Student Talk Series: Sam Gross, Bloomsburg University, February 26th in Olin 268 @ noon

Title: 49598666989151226098104244512918

Abstract: This seemingly random number answers a question investigated by A. Cohn circa 1909, and makes a connection between prime numbers and irreducible polynomials (although the number is obviously not prime itself!). Time permitting, we will discuss other potential connections between prime numbers and polynomials.

Distinguished Visiting Professor Talk Series: Nicolas Sirolli, Universidad de Buenos Aires, Febuary 19th @4pm in Olin 372


Title: A Cohomological Interpretation of the Class Group

Abstract: The celebrated Class Number Formula, which dates from the nineteenth
century, relates the residue of the Dedekind Zeta function of a number
field to the order of its class group, among its other main invariants.

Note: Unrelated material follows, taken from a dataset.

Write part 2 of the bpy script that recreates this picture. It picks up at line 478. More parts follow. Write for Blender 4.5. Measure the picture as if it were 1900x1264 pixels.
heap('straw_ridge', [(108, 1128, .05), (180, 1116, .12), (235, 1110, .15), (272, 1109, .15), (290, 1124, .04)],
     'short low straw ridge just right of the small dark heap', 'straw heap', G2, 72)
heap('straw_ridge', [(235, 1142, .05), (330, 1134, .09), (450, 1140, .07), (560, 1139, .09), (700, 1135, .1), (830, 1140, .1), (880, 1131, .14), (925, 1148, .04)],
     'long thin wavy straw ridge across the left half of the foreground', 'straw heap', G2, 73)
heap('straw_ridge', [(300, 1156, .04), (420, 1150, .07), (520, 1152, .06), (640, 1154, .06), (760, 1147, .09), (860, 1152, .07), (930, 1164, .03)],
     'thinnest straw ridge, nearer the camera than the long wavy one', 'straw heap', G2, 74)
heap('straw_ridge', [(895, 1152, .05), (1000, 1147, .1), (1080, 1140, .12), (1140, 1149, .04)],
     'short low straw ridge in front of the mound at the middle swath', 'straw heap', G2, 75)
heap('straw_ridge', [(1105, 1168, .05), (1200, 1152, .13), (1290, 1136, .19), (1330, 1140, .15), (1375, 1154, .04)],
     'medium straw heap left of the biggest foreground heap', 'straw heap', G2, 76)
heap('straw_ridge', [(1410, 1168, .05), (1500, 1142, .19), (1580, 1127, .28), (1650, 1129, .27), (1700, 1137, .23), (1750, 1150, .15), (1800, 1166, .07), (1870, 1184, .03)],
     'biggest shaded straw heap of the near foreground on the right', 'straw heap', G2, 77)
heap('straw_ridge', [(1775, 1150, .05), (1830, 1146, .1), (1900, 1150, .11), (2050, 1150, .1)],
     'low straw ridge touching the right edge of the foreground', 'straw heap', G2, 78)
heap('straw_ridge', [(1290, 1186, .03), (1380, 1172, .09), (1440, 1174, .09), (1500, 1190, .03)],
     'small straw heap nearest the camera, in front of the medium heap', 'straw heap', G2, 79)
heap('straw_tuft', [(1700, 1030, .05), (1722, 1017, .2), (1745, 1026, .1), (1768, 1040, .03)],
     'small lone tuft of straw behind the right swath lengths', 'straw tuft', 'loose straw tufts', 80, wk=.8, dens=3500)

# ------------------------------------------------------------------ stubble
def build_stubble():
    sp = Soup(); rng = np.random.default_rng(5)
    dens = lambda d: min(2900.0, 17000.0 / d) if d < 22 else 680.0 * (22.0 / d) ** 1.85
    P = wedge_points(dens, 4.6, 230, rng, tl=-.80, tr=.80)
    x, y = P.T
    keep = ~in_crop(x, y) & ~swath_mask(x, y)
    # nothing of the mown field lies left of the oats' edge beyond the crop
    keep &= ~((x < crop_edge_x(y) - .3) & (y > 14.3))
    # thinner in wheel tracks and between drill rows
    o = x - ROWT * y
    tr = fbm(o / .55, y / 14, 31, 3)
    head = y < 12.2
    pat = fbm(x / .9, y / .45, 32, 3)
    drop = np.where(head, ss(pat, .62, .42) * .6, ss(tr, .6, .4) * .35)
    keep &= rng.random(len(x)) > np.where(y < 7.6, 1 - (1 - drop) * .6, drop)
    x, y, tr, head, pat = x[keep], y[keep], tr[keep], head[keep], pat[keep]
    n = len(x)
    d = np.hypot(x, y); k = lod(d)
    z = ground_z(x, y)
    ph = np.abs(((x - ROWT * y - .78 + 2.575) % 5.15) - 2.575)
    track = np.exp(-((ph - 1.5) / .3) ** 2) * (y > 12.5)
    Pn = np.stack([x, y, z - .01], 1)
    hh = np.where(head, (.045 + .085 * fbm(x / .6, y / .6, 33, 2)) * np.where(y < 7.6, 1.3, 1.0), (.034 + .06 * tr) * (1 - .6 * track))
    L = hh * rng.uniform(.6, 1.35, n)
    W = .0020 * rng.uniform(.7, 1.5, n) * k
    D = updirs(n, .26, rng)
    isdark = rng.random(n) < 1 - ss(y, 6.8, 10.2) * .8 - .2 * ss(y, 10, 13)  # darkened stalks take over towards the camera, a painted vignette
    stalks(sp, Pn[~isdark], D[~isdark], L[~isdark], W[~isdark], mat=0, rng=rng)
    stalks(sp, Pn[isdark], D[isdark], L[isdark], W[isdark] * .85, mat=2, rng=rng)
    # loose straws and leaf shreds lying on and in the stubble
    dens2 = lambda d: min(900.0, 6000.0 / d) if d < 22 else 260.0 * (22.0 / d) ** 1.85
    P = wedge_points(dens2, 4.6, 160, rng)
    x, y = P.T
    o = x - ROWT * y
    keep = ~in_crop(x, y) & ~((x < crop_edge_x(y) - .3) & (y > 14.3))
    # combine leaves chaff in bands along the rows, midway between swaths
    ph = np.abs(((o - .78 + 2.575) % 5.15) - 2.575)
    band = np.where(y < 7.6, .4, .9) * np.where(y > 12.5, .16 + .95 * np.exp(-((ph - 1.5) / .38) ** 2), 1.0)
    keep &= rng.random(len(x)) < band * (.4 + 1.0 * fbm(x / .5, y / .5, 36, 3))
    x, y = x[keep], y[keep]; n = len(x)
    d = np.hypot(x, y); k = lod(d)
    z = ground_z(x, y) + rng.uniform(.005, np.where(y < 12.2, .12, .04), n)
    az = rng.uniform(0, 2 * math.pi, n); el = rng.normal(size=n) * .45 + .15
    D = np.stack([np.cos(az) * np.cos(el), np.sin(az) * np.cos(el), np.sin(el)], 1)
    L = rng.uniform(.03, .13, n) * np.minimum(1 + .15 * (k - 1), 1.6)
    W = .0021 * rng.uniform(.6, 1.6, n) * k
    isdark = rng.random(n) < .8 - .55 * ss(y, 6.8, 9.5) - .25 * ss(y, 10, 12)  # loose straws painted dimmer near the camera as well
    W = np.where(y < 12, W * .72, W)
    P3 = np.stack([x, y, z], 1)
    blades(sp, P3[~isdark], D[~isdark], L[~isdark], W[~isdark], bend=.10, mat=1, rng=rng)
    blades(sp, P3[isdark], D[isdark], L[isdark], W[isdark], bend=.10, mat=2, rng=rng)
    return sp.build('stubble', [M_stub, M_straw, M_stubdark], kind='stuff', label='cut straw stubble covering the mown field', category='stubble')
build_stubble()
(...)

According to the Birch and Swinnerton-Dyer conjecture, one of the
Millenium Problems, there should be a notably similar formula relating the
main arithmetic invariants of an elliptic curve to a certain derivative of
its L-function. One of these is the (conjecturally finite) order of its
Tate-Shafarevich group, which arises from considering the cohomology of
the Galois group acting on the points of the curve.

In this talk we will compare both formulas term by term, focusing on
giving a cohomological interpretation of the class group, which allows us
to match it with the Tate-Shafarevich group.